_SOURCE DATA:_
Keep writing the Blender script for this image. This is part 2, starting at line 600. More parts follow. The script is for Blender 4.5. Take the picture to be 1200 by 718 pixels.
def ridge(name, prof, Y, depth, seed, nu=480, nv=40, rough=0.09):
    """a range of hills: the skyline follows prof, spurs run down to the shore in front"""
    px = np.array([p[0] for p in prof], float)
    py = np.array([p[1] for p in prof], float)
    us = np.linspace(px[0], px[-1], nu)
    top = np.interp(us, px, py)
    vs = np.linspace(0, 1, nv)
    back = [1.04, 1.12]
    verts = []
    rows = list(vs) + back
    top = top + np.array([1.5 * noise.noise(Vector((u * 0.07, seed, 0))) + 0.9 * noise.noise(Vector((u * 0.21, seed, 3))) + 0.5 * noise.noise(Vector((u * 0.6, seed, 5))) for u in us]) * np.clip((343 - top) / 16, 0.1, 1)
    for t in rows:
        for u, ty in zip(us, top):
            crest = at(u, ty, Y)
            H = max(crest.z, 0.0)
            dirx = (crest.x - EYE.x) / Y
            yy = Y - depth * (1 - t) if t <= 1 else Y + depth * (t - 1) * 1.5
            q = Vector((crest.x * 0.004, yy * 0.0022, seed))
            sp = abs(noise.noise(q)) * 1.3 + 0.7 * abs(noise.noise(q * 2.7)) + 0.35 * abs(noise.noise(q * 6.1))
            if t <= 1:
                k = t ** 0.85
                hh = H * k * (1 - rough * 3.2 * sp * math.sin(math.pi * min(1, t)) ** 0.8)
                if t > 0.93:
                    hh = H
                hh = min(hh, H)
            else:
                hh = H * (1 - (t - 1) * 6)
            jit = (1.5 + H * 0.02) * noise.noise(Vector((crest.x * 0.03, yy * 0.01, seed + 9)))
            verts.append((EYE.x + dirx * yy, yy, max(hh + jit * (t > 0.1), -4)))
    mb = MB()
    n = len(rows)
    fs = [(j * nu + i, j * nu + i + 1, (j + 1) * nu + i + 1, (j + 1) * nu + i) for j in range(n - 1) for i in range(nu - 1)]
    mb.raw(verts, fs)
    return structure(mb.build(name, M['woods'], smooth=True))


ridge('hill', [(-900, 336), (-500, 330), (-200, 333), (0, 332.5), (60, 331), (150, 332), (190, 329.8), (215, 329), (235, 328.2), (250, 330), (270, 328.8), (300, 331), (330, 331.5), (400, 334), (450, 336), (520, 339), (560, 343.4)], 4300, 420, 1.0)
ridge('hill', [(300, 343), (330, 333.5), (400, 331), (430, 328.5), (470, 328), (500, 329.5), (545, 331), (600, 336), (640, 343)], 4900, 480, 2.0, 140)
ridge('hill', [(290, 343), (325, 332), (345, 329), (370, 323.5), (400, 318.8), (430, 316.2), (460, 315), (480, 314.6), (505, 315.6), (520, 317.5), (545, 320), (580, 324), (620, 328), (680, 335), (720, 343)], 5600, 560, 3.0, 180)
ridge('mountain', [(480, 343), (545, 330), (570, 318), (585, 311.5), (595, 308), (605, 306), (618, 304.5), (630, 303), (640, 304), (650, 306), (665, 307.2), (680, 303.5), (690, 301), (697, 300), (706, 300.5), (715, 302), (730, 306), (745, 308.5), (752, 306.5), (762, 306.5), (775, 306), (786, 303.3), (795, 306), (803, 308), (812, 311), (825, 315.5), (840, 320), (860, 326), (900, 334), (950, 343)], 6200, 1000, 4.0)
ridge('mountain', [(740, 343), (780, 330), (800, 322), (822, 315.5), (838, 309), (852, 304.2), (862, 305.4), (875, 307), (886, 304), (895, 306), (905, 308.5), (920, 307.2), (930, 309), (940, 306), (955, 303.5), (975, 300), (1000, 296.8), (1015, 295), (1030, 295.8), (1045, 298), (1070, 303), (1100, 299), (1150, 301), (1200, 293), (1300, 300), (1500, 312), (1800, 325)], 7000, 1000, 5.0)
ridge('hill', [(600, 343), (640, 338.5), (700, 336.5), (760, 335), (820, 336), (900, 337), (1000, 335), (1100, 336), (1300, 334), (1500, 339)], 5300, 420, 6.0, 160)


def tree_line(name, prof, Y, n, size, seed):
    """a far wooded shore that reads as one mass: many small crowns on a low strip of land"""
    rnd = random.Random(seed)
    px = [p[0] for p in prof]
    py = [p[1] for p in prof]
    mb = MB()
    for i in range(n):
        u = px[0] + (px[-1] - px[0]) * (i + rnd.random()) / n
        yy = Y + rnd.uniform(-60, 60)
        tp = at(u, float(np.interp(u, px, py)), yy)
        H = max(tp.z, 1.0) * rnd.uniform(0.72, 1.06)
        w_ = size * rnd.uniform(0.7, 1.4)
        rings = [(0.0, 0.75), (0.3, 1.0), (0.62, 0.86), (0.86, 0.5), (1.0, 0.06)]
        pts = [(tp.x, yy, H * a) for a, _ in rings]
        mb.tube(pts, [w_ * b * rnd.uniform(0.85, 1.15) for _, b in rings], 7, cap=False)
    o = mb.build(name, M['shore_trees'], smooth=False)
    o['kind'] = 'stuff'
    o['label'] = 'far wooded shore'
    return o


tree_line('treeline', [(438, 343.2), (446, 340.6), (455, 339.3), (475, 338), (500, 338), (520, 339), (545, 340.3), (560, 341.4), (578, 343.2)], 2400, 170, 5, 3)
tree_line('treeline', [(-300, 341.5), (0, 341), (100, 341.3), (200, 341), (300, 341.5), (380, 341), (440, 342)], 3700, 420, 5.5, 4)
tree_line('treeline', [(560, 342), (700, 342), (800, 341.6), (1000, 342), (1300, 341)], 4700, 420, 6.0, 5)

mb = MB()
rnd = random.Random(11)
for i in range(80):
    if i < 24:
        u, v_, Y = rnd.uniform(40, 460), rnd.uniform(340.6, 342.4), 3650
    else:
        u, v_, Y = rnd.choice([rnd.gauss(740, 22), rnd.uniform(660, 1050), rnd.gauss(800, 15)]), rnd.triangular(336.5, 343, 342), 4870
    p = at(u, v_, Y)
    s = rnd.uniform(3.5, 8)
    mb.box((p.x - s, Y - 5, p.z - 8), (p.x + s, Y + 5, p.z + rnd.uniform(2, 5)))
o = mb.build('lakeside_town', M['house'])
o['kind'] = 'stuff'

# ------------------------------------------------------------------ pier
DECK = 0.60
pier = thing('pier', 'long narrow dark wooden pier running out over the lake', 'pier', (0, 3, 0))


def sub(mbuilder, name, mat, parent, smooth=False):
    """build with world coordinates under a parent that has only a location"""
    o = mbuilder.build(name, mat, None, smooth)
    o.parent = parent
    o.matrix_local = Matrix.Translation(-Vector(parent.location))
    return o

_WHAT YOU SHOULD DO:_
Repeat the data exactly. Leave nothing out.

_ANSWER TO THE TASK:_
Keep writing the Blender script for this image. This is part 2, starting at line 600. More parts follow. The script is for Blender 4.5. Take the picture to be 1200 by 718 pixels.
def ridge(name, prof, Y, depth, seed, nu=480, nv=40, rough=0.09):
    """a range of hills: the skyline follows prof, spurs run down to the shore in front"""
    px = np.array([p[0] for p in prof], float)
    py = np.array([p[1] for p in prof], float)
    us = np.linspace(px[0], px[-1], nu)
    top = np.interp(us, px, py)
    vs = np.linspace(0, 1, nv)
    back = [1.04, 1.12]
    verts = []
    rows = list(vs) + back
    top = top + np.array([1.5 * noise.noise(Vector((u * 0.07, seed, 0))) + 0.9 * noise.noise(Vector((u * 0.21, seed, 3))) + 0.5 * noise.noise(Vector((u * 0.6, seed, 5))) for u in us]) * np.clip((343 - top) / 16, 0.1, 1)
    for t in rows:
        for u, ty in zip(us, top):
            crest = at(u, ty, Y)
            H = max(crest.z, 0.0)
            dirx = (crest.x - EYE.x) / Y
            yy = Y - depth * (1 - t) if t <= 1 else Y + depth * (t - 1) * 1.5
            q = Vector((crest.x * 0.004, yy * 0.0022, seed))
            sp = abs(noise.noise(q)) * 1.3 + 0.7 * abs(noise.noise(q * 2.7)) + 0.35 * abs(noise.noise(q * 6.1))
            if t <= 1:
                k = t ** 0.85
                hh = H * k * (1 - rough * 3.2 * sp * math.sin(math.pi * min(1, t)) ** 0.8)
                if t > 0.93:
                    hh = H
                hh = min(hh, H)
            else:
                hh = H * (1 - (t - 1) * 6)
            jit = (1.5 + H * 0.02) * noise.noise(Vector((crest.x * 0.03, yy * 0.01, seed + 9)))
            verts.append((EYE.x + dirx * yy, yy, max(hh + jit * (t > 0.1), -4)))
    mb = MB()
    n = len(rows)
    fs = [(j * nu + i, j * nu + i + 1, (j + 1) * nu + i + 1, (j + 1) * nu + i) for j in range(n - 1) for i in range(nu - 1)]
    mb.raw(verts, fs)
    return structure(mb.build(name, M['woods'], smooth=True))


ridge('hill', [(-900, 336), (-500, 330), (-200, 333), (0, 332.5), (60, 331), (150, 332), (190, 329.8), (215, 329), (235, 328.2), (250, 330), (270, 328.8), (300, 331), (330, 331.5), (400, 334), (450, 336), (520, 339), (560, 343.4)], 4300, 420, 1.0)
ridge('hill', [(300, 343), (330, 333.5), (400, 331), (430, 328.5), (470, 328), (500, 329.5), (545, 331), (600, 336), (640, 343)], 4900, 480, 2.0, 140)
ridge('hill', [(290, 343), (325, 332), (345, 329), (370, 323.5), (400, 318.8), (430, 316.2), (460, 315), (480, 314.6), (505, 315.6), (520, 317.5), (545, 320), (580, 324), (620, 328), (680, 335), (720, 343)], 5600, 560, 3.0, 180)
ridge('mountain', [(480, 343), (545, 330), (570, 318), (585, 311.5), (595, 308), (605, 306), (618, 304.5), (630, 303), (640, 304), (650, 306), (665, 307.2), (680, 303.5), (690, 301), (697, 300), (706, 300.5), (715, 302), (730, 306), (745, 308.5), (752, 306.5), (762, 306.5), (775, 306), (786, 303.3), (795, 306), (803, 308), (812, 311), (825, 315.5), (840, 320), (860, 326), (900, 334), (950, 343)], 6200, 1000, 4.0)
ridge('mountain', [(740, 343), (780, 330), (800, 322), (822, 315.5), (838, 309), (852, 304.2), (862, 305.4), (875, 307), (886, 304), (895, 306), (905, 308.5), (920, 307.2), (930, 309), (940, 306), (955, 303.5), (975, 300), (1000, 296.8), (1015, 295), (1030, 295.8), (1045, 298), (1070, 303), (1100, 299), (1150, 301), (1200, 293), (1300, 300), (1500, 312), (1800, 325)], 7000, 1000, 5.0)
ridge('hill', [(600, 343), (640, 338.5), (700, 336.5), (760, 335), (820, 336), (900, 337), (1000, 335), (1100, 336), (1300, 334), (1500, 339)], 5300, 420, 6.0, 160)


def tree_line(name, prof, Y, n, size, seed):
    """a far wooded shore that reads as one mass: many small crowns on a low strip of land"""
    rnd = random.Random(seed)
    px = [p[0] for p in prof]
    py = [p[1] for p in prof]
    mb = MB()
    for i in range(n):
        u = px[0] + (px[-1] - px[0]) * (i + rnd.random()) / n
        yy = Y + rnd.uniform(-60, 60)
        tp = at(u, float(np.interp(u, px, py)), yy)
        H = max(tp.z, 1.0) * rnd.uniform(0.72, 1.06)
        w_ = size * rnd.uniform(0.7, 1.4)
        rings = [(0.0, 0.75), (0.3, 1.0), (0.62, 0.86), (0.86, 0.5), (1.0, 0.06)]
        pts = [(tp.x, yy, H * a) for a, _ in rings]
        mb.tube(pts, [w_ * b * rnd.uniform(0.85, 1.15) for _, b in rings], 7, cap=False)
    o = mb.build(name, M['shore_trees'], smooth=False)
    o['kind'] = 'stuff'
    o['label'] = 'far wooded shore'
    return o


tree_line('treeline', [(438, 343.2), (446, 340.6), (455, 339.3), (475, 338), (500, 338), (520, 339), (545, 340.3), (560, 341.4), (578, 343.2)], 2400, 170, 5, 3)
tree_line('treeline', [(-300, 341.5), (0, 341), (100, 341.3), (200, 341), (300, 341.5), (380, 341), (440, 342)], 3700, 420, 5.5, 4)
tree_line('treeline', [(560, 342), (700, 342), (800, 341.6), (1000, 342), (1300, 341)], 4700, 420, 6.0, 5)

mb = MB()
rnd = random.Random(11)
for i in range(80):
    if i < 24:
        u, v_, Y = rnd.uniform(40, 460), rnd.uniform(340.6, 342.4), 3650
    else:
        u, v_, Y = rnd.choice([rnd.gauss(740, 22), rnd.uniform(660, 1050), rnd.gauss(800, 15)]), rnd.triangular(336.5, 343, 342), 4870
    p = at(u, v_, Y)
    s = rnd.uniform(3.5, 8)
    mb.box((p.x - s, Y - 5, p.z - 8), (p.x + s, Y + 5, p.z + rnd.uniform(2, 5)))
o = mb.build('lakeside_town', M['house'])
o['kind'] = 'stuff'

# ------------------------------------------------------------------ pier
DECK = 0.60
pier = thing('pier', 'long narrow dark wooden pier running out over the lake', 'pier', (0, 3, 0))


def sub(mbuilder, name, mat, parent, smooth=False):
    """build with world coordinates under a parent that has only a location"""
    o = mbuilder.build(name, mat, None, smooth)
    o.parent = parent
    o.matrix_local = Matrix.Translation(-Vector(parent.location))
    return o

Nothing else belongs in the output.